= Task directions =
Reproduce every entry exactly.

= Entries supplied =
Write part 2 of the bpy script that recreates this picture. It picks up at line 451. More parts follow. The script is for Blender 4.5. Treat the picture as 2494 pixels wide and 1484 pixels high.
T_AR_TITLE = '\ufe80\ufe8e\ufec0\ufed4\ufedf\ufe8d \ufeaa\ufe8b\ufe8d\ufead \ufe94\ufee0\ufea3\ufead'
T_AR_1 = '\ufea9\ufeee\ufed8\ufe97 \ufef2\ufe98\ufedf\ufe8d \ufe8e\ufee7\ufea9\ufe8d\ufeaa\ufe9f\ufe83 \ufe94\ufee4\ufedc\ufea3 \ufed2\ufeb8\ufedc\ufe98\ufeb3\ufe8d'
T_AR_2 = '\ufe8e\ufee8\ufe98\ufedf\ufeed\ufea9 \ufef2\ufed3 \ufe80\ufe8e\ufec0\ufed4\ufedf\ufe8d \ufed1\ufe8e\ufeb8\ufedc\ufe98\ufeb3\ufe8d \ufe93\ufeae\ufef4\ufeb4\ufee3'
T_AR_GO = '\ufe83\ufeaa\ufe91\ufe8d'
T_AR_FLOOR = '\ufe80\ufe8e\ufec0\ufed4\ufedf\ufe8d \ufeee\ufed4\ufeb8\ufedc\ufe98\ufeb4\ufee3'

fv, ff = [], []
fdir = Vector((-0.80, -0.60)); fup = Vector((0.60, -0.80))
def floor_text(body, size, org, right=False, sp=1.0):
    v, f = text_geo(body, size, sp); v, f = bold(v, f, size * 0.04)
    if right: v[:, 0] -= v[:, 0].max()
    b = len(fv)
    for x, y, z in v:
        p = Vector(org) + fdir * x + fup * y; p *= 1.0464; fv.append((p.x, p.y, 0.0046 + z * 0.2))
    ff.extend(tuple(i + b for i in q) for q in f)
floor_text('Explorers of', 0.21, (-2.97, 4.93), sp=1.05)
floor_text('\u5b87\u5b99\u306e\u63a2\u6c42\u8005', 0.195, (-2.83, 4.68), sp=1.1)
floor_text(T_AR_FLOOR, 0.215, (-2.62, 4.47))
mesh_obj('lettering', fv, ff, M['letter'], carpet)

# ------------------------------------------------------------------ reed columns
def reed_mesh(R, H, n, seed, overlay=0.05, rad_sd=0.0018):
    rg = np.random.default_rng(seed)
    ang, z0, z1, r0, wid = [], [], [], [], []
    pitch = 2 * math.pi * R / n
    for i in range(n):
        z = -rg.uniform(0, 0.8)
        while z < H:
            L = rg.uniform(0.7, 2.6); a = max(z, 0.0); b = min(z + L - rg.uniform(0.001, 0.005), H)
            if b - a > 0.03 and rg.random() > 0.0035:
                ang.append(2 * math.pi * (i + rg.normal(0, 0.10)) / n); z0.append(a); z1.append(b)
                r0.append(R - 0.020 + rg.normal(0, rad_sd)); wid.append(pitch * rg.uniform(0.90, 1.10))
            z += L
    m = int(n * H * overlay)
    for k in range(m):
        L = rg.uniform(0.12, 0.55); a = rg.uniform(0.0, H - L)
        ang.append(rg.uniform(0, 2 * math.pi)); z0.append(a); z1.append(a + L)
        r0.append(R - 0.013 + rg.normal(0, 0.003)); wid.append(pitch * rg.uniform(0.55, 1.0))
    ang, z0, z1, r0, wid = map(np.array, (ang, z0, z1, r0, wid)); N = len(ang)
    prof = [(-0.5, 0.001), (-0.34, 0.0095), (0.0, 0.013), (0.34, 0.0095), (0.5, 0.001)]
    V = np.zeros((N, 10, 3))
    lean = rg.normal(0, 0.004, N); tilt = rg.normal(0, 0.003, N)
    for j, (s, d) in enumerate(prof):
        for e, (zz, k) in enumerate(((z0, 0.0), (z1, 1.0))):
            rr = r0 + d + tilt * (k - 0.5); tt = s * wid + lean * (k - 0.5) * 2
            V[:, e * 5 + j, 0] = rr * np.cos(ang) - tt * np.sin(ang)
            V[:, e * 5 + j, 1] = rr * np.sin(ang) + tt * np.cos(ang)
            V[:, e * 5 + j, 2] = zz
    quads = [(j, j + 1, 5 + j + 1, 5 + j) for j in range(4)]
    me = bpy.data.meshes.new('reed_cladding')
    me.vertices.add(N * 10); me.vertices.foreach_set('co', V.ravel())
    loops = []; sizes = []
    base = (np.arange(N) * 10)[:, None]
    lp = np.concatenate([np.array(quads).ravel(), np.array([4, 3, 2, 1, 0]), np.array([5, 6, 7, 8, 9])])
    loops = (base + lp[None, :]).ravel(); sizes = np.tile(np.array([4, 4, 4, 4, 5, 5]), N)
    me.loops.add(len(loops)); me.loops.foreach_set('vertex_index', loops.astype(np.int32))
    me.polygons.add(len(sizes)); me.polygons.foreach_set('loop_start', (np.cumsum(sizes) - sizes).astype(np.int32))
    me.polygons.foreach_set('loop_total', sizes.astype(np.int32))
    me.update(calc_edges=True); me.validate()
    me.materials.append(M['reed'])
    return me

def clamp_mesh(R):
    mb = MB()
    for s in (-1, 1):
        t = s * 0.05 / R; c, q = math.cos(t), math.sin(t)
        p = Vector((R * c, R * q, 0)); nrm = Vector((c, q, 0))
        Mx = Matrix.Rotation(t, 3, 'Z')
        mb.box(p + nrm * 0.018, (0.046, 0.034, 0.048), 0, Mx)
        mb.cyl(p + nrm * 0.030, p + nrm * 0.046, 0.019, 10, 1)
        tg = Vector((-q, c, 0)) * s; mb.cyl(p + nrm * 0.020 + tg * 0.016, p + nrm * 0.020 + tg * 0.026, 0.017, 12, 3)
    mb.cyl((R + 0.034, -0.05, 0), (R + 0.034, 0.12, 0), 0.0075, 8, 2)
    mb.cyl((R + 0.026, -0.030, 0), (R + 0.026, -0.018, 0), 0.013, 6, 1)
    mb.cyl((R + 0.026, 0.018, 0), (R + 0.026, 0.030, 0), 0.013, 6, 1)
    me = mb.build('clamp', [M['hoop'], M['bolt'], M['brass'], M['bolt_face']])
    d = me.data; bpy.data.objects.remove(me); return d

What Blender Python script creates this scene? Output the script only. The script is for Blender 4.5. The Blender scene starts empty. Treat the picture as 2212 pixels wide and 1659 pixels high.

= Full solution =
Write part 2 of the bpy script that recreates this picture. It picks up at line 451. More parts follow. The script is for Blender 4.5. Treat the picture as 2494 pixels wide and 1484 pixels high.
T_AR_TITLE = '\ufe80\ufe8e\ufec0\ufed4\ufedf\ufe8d \ufeaa\ufe8b\ufe8d\ufead \ufe94\ufee0\ufea3\ufead'
T_AR_1 = '\ufea9\ufeee\ufed8\ufe97 \ufef2\ufe98\ufedf\ufe8d \ufe8e\ufee7\ufea9\ufe8d\ufeaa\ufe9f\ufe83 \ufe94\ufee4\ufedc\ufea3 \ufed2\ufeb8\ufedc\ufe98\ufeb3\ufe8d'
T_AR_2 = '\ufe8e\ufee8\ufe98\ufedf\ufeed\ufea9 \ufef2\ufed3 \ufe80\ufe8e\ufec0\ufed4\ufedf\ufe8d \ufed1\ufe8e\ufeb8\ufedc\ufe98\ufeb3\ufe8d \ufe93\ufeae\ufef4\ufeb4\ufee3'
T_AR_GO = '\ufe83\ufeaa\ufe91\ufe8d'
T_AR_FLOOR = '\ufe80\ufe8e\ufec0\ufed4\ufedf\ufe8d \ufeee\ufed4\ufeb8\ufedc\ufe98\ufeb4\ufee3'

fv, ff = [], []
fdir = Vector((-0.80, -0.60)); fup = Vector((0.60, -0.80))
def floor_text(body, size, org, right=False, sp=1.0):
    v, f = text_geo(body, size, sp); v, f = bold(v, f, size * 0.04)
    if right: v[:, 0] -= v[:, 0].max()
    b = len(fv)
    for x, y, z in v:
        p = Vector(org) + fdir * x + fup * y; p *= 1.0464; fv.append((p.x, p.y, 0.0046 + z * 0.2))
    ff.extend(tuple(i + b for i in q) for q in f)
floor_text('Explorers of', 0.21, (-2.97, 4.93), sp=1.05)
floor_text('\u5b87\u5b99\u306e\u63a2\u6c42\u8005', 0.195, (-2.83, 4.68), sp=1.1)
floor_text(T_AR_FLOOR, 0.215, (-2.62, 4.47))
mesh_obj('lettering', fv, ff, M['letter'], carpet)

# ------------------------------------------------------------------ reed columns
def reed_mesh(R, H, n, seed, overlay=0.05, rad_sd=0.0018):
    rg = np.random.default_rng(seed)
    ang, z0, z1, r0, wid = [], [], [], [], []
    pitch = 2 * math.pi * R / n
    for i in range(n):
        z = -rg.uniform(0, 0.8)
        while z < H:
            L = rg.uniform(0.7, 2.6); a = max(z, 0.0); b = min(z + L - rg.uniform(0.001, 0.005), H)
            if b - a > 0.03 and rg.random() > 0.0035:
                ang.append(2 * math.pi * (i + rg.normal(0, 0.10)) / n); z0.append(a); z1.append(b)
                r0.append(R - 0.020 + rg.normal(0, rad_sd)); wid.append(pitch * rg.uniform(0.90, 1.10))
            z += L
    m = int(n * H * overlay)
    for k in range(m):
        L = rg.uniform(0.12, 0.55); a = rg.uniform(0.0, H - L)
        ang.append(rg.uniform(0, 2 * math.pi)); z0.append(a); z1.append(a + L)
        r0.append(R - 0.013 + rg.normal(0, 0.003)); wid.append(pitch * rg.uniform(0.55, 1.0))
    ang, z0, z1, r0, wid = map(np.array, (ang, z0, z1, r0, wid)); N = len(ang)
    prof = [(-0.5, 0.001), (-0.34, 0.0095), (0.0, 0.013), (0.34, 0.0095), (0.5, 0.001)]
    V = np.zeros((N, 10, 3))
    lean = rg.normal(0, 0.004, N); tilt = rg.normal(0, 0.003, N)
    for j, (s, d) in enumerate(prof):
        for e, (zz, k) in enumerate(((z0, 0.0), (z1, 1.0))):
            rr = r0 + d + tilt * (k - 0.5); tt = s * wid + lean * (k - 0.5) * 2
            V[:, e * 5 + j, 0] = rr * np.cos(ang) - tt * np.sin(ang)
            V[:, e * 5 + j, 1] = rr * np.sin(ang) + tt * np.cos(ang)
            V[:, e * 5 + j, 2] = zz
    quads = [(j, j + 1, 5 + j + 1, 5 + j) for j in range(4)]
    me = bpy.data.meshes.new('reed_cladding')
    me.vertices.add(N * 10); me.vertices.foreach_set('co', V.ravel())
    loops = []; sizes = []
    base = (np.arange(N) * 10)[:, None]
    lp = np.concatenate([np.array(quads).ravel(), np.array([4, 3, 2, 1, 0]), np.array([5, 6, 7, 8, 9])])
    loops = (base + lp[None, :]).ravel(); sizes = np.tile(np.array([4, 4, 4, 4, 5, 5]), N)
    me.loops.add(len(loops)); me.loops.foreach_set('vertex_index', loops.astype(np.int32))
    me.polygons.add(len(sizes)); me.polygons.foreach_set('loop_start', (np.cumsum(sizes) - sizes).astype(np.int32))
    me.polygons.foreach_set('loop_total', sizes.astype(np.int32))
    me.update(calc_edges=True); me.validate()
    me.materials.append(M['reed'])
    return me

def clamp_mesh(R):
    mb = MB()
    for s in (-1, 1):
        t = s * 0.05 / R; c, q = math.cos(t), math.sin(t)
        p = Vector((R * c, R * q, 0)); nrm = Vector((c, q, 0))
        Mx = Matrix.Rotation(t, 3, 'Z')
        mb.box(p + nrm * 0.018, (0.046, 0.034, 0.048), 0, Mx)
        mb.cyl(p + nrm * 0.030, p + nrm * 0.046, 0.019, 10, 1)
        tg = Vector((-q, c, 0)) * s; mb.cyl(p + nrm * 0.020 + tg * 0.016, p + nrm * 0.020 + tg * 0.026, 0.017, 12, 3)
    mb.cyl((R + 0.034, -0.05, 0), (R + 0.034, 0.12, 0), 0.0075, 8, 2)
    mb.cyl((R + 0.026, -0.030, 0), (R + 0.026, -0.018, 0), 0.013, 6, 1)
    mb.cyl((R + 0.026, 0.018, 0), (R + 0.026, 0.030, 0), 0.013, 6, 1)
    me = mb.build('clamp', [M['hoop'], M['bolt'], M['brass'], M['bolt_face']])
    d = me.data; bpy.data.objects.remove(me); return d

What Blender Python script creates this scene? Output the script only. The script is for Blender 4.5. The Blender scene starts empty. Treat the picture as 2212 pixels wide and 1659 pixels high.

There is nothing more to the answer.